Выйдя из кабинета отца, Штеменко поспешил на неподконтрольный никому, кроме его самого, узел связи ГРУ. Оттуда он послал Жукову сообщение о развертывающихся в Москве событиях. Штеменко шел на риск, но на риск оправданный. Если маршал успеет принять меры, какие и как, он не знал, то его, Штеменко, будущее… Сомнений не возникало, он взлетит высоко. Очень высоко. Если же ничего не получится, то, судя по разговору с Хрущевым, его, так или иначе, освободят от должности, в ГРУ ему больше не служить. Осторожный Штеменко сформулировал шифровку Жукову с расчетом на любой поворот в будущем. Он лично проследил за тем, как с узла связи передали сообщение и, не заходя в кабинет, уехал домой.

17 октября 1957 года, на следующий день после упомянутых выше разговоров, собрали Президиум ЦК, он освободил генерала Штеменко от должности начальника ГРУ Генерального штаба и возвратил командование ГРУ в руки генерала Михаила Алексеевича Шалина, который возглавлял разведку до Штеменко, в 1953–1956 годах. Первым заместителем у Шалина остался генерал-полковник Мамсуров.

Но главным на Президиуме в тот день стал не вопрос о Штеменко, его решили походя, говорили о самом Жукове. По пункту 2 «О состоянии политической работы в Советской Армии» докладывал начальник Политического управления генерал-полковник Желтов. Из военачальников в зале заседаний, кроме него, присутствовали: командующий сухопутными войсками маршал Малиновский и Главнокомандующий войсками Варшавского Договора маршал Конев. В виду секретности и деликатности поставленного на обсуждение вопроса, больше никого от Министерства обороны не пригласили. Говорили о политико-воспитательной работе, но все понимали — речь идет о судьбе Жукова.

С первого дня своего воцарения в Министерстве обороны в 1953 году Жуков откровенно третировал Желтова, сам ему не звонил, на совещания не приглашал, делал вид, что его просто не существует. В феврале 1956 года уговорил отца не избирать Желтова ни в ЦК, ни в Ревизионную комиссию под предлогом, что ему уже подыскивают замену. Желтов все это знал и, в свою очередь, возненавидел Жукова. Ненавидел его молча, он же не просто министр обороны, но и член ЦК. По положению Желтов не подчинялся Жукову — министру, выходил на ЦК, то есть на того же Жукова — члена Президиума.

Докладывая, Желтов старался сохранять видимость объективности, но ему это плохо удавалось.

— Политическая работа в армии принижена, — жаловался он. — Мне, начальнику Политического управления, запрещено выезжать в войска без разрешения. Министр, товарищ Жуков, относится ко мне неприязненно. Из-за чего? Он считает, что я в 1955 году возражал против его назначения министром обороны!

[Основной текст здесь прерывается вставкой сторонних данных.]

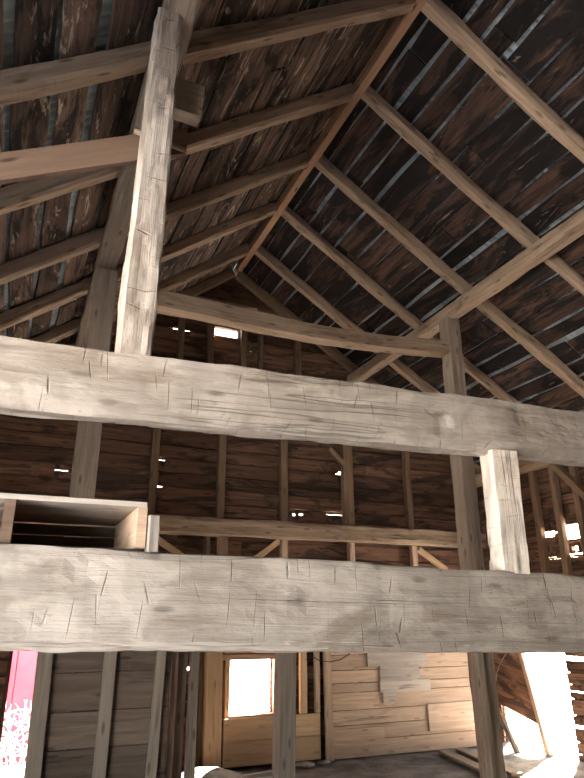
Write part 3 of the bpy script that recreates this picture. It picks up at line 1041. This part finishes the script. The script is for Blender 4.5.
# red building beyond the left doorway, brush in front of it
rb = empty('red_barn', (-1, 11.6, -.42))
tag(rb, 'red painted barn standing outside beyond the doorway', 'building')
mb = MB()
for k in range(29):
    x = -6 + k * .3
    mb.box(x, x + .285, 11.6, 11.65, -.45, 2.9, 'z', tint=random.uniform(.95, 1.05))
mb.box(-6, 2.68, 11.65, 17, -.45, 2.9, 'x', tint=1)
mb.build('walls', M['redpaint'], rb)
mb = MB()
for ya, yb_ in ((11.2, 14.3), (17.4, 14.3)):
    mb.board(V((-6.4, ya, 2.85)), V((9.5, 0, 0)), V((0, yb_ - ya, 1.9)), V((0, 0, .12)), tint=1)
mb.build('roof', M['snow'], rb)
mb = MB()
for k in range(70):
    p = V((random.uniform(-.5, 1.6), random.uniform(9.3, 10.5), -.45))
    dirv = V((random.uniform(-.5, .5), random.uniform(-.3, .3), 1)).normalized()
    pts = [p]
    for s in range(7):
        dirv = (dirv + V((random.uniform(-.35, .35), random.uniform(-.3, .3), random.uniform(-.35, .12)))).normalized()
        pts.append(pts[-1] + dirv * random.uniform(.10, .2))
    tube('', pts, .014, None, mb=mb, sides=4, r1=.005)
    for br in range(3):
        q = pts[random.randint(2, 6)]
        dv = V((random.uniform(-1, 1), random.uniform(-.5, .5), random.uniform(-.2, .8))).normalized()
        tube('', [q, q + dv * .15, q + dv * .3 + V((0, 0, random.uniform(-.15, .1)))], .008, None, mb=mb, sides=4, r1=.004)
tag(mb.build('frosted_brush', M['twig'], origin=V((.6, 10.3, -.45))), 'tangled white frosted brush outside in front of the red barn', 'brush', kind='stuff')

# ------------------------------------------------------------------ light: overcast-bright winter sky and low sun
W = bpy.data.worlds.new('world')
bpy.context.scene.world = W
W.use_nodes = True
nt = W.node_tree
sky = nt.nodes.new('ShaderNodeTexSky')
sky.sky_type = 'NISHITA'
sky.sun_disc = False
sky.sun_elevation = math.radians(25)
sky.sun_rotation = math.radians(50)
sky.dust_density = 4
sky.air_density = 1.2
mixn = nt.nodes.new('ShaderNodeMix')
mixn.data_type = 'RGBA'
mixn.inputs['Factor'].default_value = .75
nt.links.new(sky.outputs[0], mixn.inputs['A'])
mixn.inputs['B'].default_value = (.76, .71, .65, 1)
bg = nt.nodes['Background']
nt.links.new(mixn.outputs['Result'], bg.inputs['Color'])
bg.inputs['Strength'].default_value = .95

sd = bpy.data.lights.new('sun', 'SUN')
sd.energy = 30
sd.angle = math.radians(.6)
sd.color = (1, .9, .76)
so = bpy.data.objects.new('sun', sd)
C.objects.link(so)
so.rotation_euler = V((-.66, -.55, -.56)).to_track_quat('-Z', 'Y').to_euler()
so.location = (12, 16, 10)


def portal(loc, rot, sx, sy):
    pd = bpy.data.lights.new('doorway_portal', 'AREA')
    pd.shape = 'RECTANGLE'
    pd.size, pd.size_y = sx, sy
    pd.cycles.is_portal = True
    po = bpy.data.objects.new('doorway_portal', pd)
    C.objects.link(po)
    po.location = loc
    po.rotation_euler = rot


portal((XL - .1, .76, 1.52), (0, -math.pi / 2, 0), 3.05, 3.12)

sc = bpy.context.scene
sc.view_settings.view_transform = 'Standard'
sc.view_settings.look = 'None'
sc.view_settings.gamma = 1
sc.view_settings.exposure = 2.7
sc.cycles.max_bounces = 10
sc.cycles.diffuse_bounces = 6
for ob in sc.objects:
    if '_loc' in ob:
        del ob['_loc']
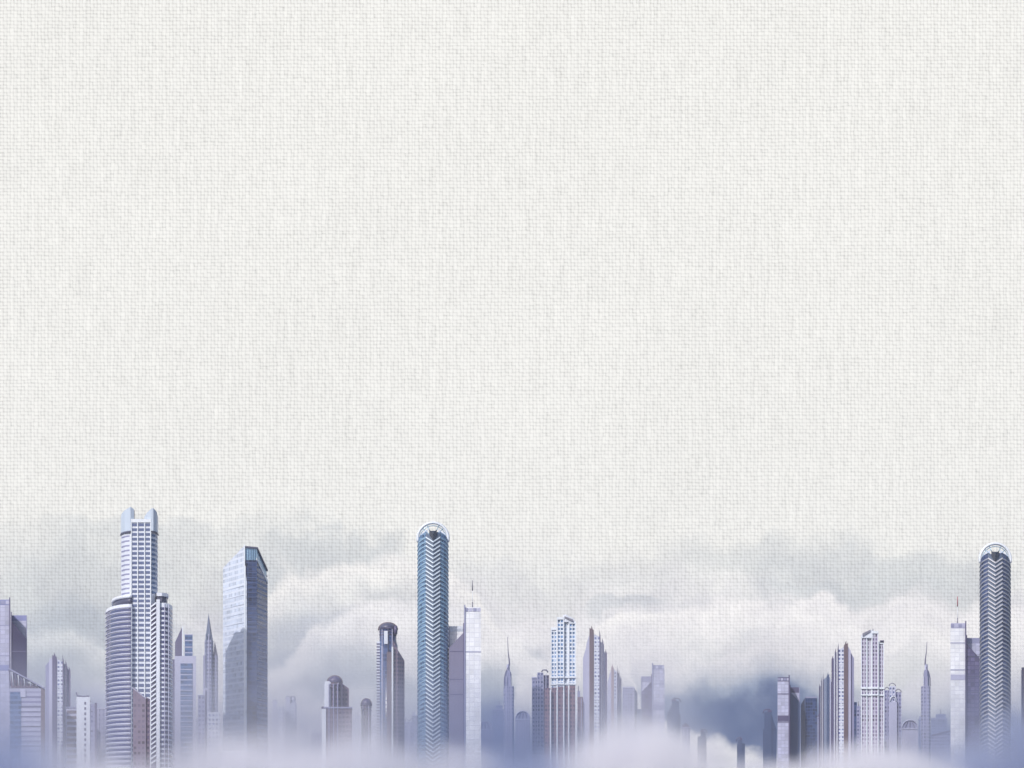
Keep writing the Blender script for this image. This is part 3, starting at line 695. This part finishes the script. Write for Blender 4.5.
t.strip('roof_edge', [(928.5,0),(954.5,0)], 735.5, 1.6, PURP, .8, dz=[0, 6.5]); t.box('lift_shaft', 952, 957, 726, None, DEEP, -1, 8)

# ---------- residential towers
t = Bld('stepped_tower', 'blue lavender stepped tower attached left of the white framed residential tower', 'tower', 540, 1340)
t.box('low_wing', 532, 537.5, 678, None, G_LAV, 2, 16); t.box('middle_wing', 537.3, 543.2, 672.5, None, G_LAV, 0, 18); t.box('right_wing', 543.2, 549, 675, None, G_PURP, 1.5, 18)
t.rod('roof_arch', (541.5, 1, 672), (548, 1, 672.5), .6, PURP, mid=[(543, 1, 670), (546.5, 1, 670)])
for q in (537.4, 540.2, 543.2, 546): t.box('pilaster', q-.35, q+.35, 674, None, LAVL, -.7, .4)
t.box('parapet', 531.7, 537.3, 676.8, 678.3, LAVL, 1.2, 16.4)
t = bays('white framed residential tower with blue windows and a brown lower half in the centre', [(550.8, 556.9, 628, 3), (556.9, 564, 618, 0), (564, 568.6, 619.5, 2), (568.6, 576, 622, 1)], 1220, 677, False, None, G_WBLUE)
t.prism('roof_wedge', [(563,0),(566,-.6),(574.5,0),(573,12),(564,12)], [615,614.6,619,618,615], 622, WHITE)
t.prism('roof_louvre', [(564.5,-1.4),(573,-1.4),(573,-.9),(564.5,-.9)], [616.4,619.6,619.6,616.4], [618,621.6,621.6,618], GREY)
for (x0, x1, d) in ((544.6, 550.4, 1.2), (551.4, 556.6, 2), (557.9, 563.1, -1.05), (564.9, 568.0, .9), (569.4, 575.2, -.05)): t.box('brown_cladding', x0, x1, 688-(x0-544)*.09, None, G_BROWN, d, d+.9)
for q in (550.4, 557, 563.6, 568.6, 576): t.box('pilaster', q-.6, q+.6, 690, None, FIN, -2.0, .8)
t = Bld('slim_block', 'slim brown block between the white framed tower and the sharp finned tower', 'building', 581, 1400)
t.box('wall', 577.5, 583.5, 697, None, G_BROWN, 0, 12); t.box('stair_tower', 577.5, 580, 691, None, LAV, .5, 9); t.rod('roof_mast', (578.6, 2, 691), (578.6, 2, 686), .4, GREY); t.box('pilaster', 581, 581.6, 698, None, LAVL, -.4, .2)

t = bays('lavender residential tower with many small windows, right half of the skyline', [(861, 866.8, 636, 1), (866.8, 871.6, 637, 2), (871.6, 878.4, 632, 0), (878.6, 884, 642, 3)], 1240, 688, True, None, facade('lilac_window_grid', (.44,.41,.54), (.13,.10,.21), 2.4, 3.4, .6, .6))
t.prism('roof_wedge', [(862,0),(871,-.6),(873.5,0),(873,12),(862,12)], [634,630,631,632,634], 638, WHITE)
t.prism('roof_louvre', [(862.5,-1.4),(870.5,-1.4),(870.5,-.9),(862.5,-.9)], [633.6,629.8,629.8,633.6], [636.2,632,632,636.2], GREY)
t.rod('roof_mast', (873, 3, 632), (873, 3, 628.8), .35, GREY); t.box('roof_box', 880, 884, 640, 642.5, PURP, 2, 8)
t = Bld('cluster_tower', 'clustered tower with three arched tops right of the lavender residential tower', 'tower', 893, 1360)
for (a, b, tp, d, m_) in ((884.3, 889.4, 688, 2, G_LAV), (889, 895.6, 684, 0, G_WHITE), (895.4, 901.4, 690, 2.5, G_LAV)):
    w_ = t.box('wing', a, b, tp+2, None, m_, d, d+14)
    t.rod('roof_arch', (a, d+.5, tp+2), (b, d+.5, tp+2), .35, PURP, w_, mid=[(a+.8, d+.5, tp+.2), ((a+b)/2, d+.5, tp-.9), (b-.8, d+.5, tp+.2)])
    for q in (a+.3, (a+b)/2, b-.3): t.box('pilaster', q-.3, q+.3, tp+4, None, LAVL, d-.6, d+.2, w_)
t.box('arched_bay', 889.6, 897, 702, None, LAVL, -1.4, 1); t.rod('bay_arch', (889.6, -1.2, 702), (897, -1.2, 702), .5, FIN, mid=[(891, -1.2, 697.5), (893.3, -1.2, 696), (895.6, -1.2, 697.5)])

# ---------- pointed towers
pointed('sharp finned tower with a dark edge stripe right of the white framed residential tower', 583, 607, 628, 1226, (24, 14, 6, 26), mirror=True, grid=G_WHITE, stripe=BROWN, side=LAVL)
pointed('short pale pointed tower with a brown flank right of the sharp finned tower', 607.5, 621.5, 666, 1480, (12, 7, 3, 14), mirror=True, grid=G_WHITE, stripe=solid('faded_brown_stone', (.34,.27,.31), .6), side=LAVL, rows=False)
t = Bld('chamfered_block', 'faint lavender block with a cut right corner in the mist at centre right', 'building', 630, 1700)
t.prism('wall', [(622.5,0),(634,0),(637.5,8),(637,20),(623,20)], [688,687,693,694,690], None, G_LAV)
t.box('low_wing', 637, 642, 709, None, DEEP, 2, 16); t.strip('cornice', [(622.5,0),(634,0)], 686.6, 1.6, LAVL, .5); t.box('edge_fin', 633.6, 634.4, 688, None, LAVL, -.6, .4)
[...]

Последнее — явная нелепица. Никому и в голову не приходило спрашивать какого-то Желтова, назначать или не назначать Жукова. Возможно, Желтов выражал недовольство таким решением, а Жуков об этом прознал.

Желтов припомнил Жукову все: и угрозы заставить политработников научиться командовать войсками, а то они привыкли только языком молоть. «Сорок лет болтают, потеряли всякий нюх, как старые коты», и это он говорит о политических работниках, — возмущался Желтов. В зале захихикали, но генерал невозмутимо продолжал:

— В другом месте Жуков заявляет: «Им, политработникам, только наклеить рыжие бороды и дать кинжалы, они перерезали бы всех командиров».

После Желтова попросили высказаться маршалов. Выступление Желтова их обидело.

— Складывается впечатление, что одному Желтову близки политорганы, а нам они чужды. Это неверно, — начал без пяти минут министр обороны маршал Малиновский. — Другое дело, не сложились отношения у начальника Политического управления с министром, есть натянутость. Надо все излагать объективно. Больно слышать, что наши маршалы зазнались, они такого упрека не заслужили. Положение в войсках товарищ Желтов изложил необъективно. Низовые работники на товарища Желтова обижаются, попасть к нему на прием невозможно.

— Не могу согласиться с оценкой товарищем Желтовым состояния политработы в армии, — маршал Конев вторит маршалу Малиновскому. — Нельзя противопоставлять политработника командиру. Кадры армии преданы партии. Не соответствует истине, что военачальник, что хочет, то и делает. А вот личные отношения между министром и начальником Политического управления ненормальные.

Ни Малиновский, ни Конев и словом не обмолвились о Жукове, его судьба предрешена, они об этом знали и такое решение одобряли. Они вступились за честь Вооруженных сил, в которых служили до Жукова и будут служить после него. Выступления Желтову, по их мнению, необъективного, они не простили и не собирались прощать. Забегая вперед, скажу, что новый министр обороны маршал Малиновский, в 1958 году, через несколько месяцев после описываемых событий, выживет генерал-полковника из армии и последнего без шума переведут на работу в ЦК.

После Конева пришла пора высказываться членам Президиума ЦК, не столько о политработе в войсках, сколько решать судьбу своего коллеги по Президиуму товарища Жукова.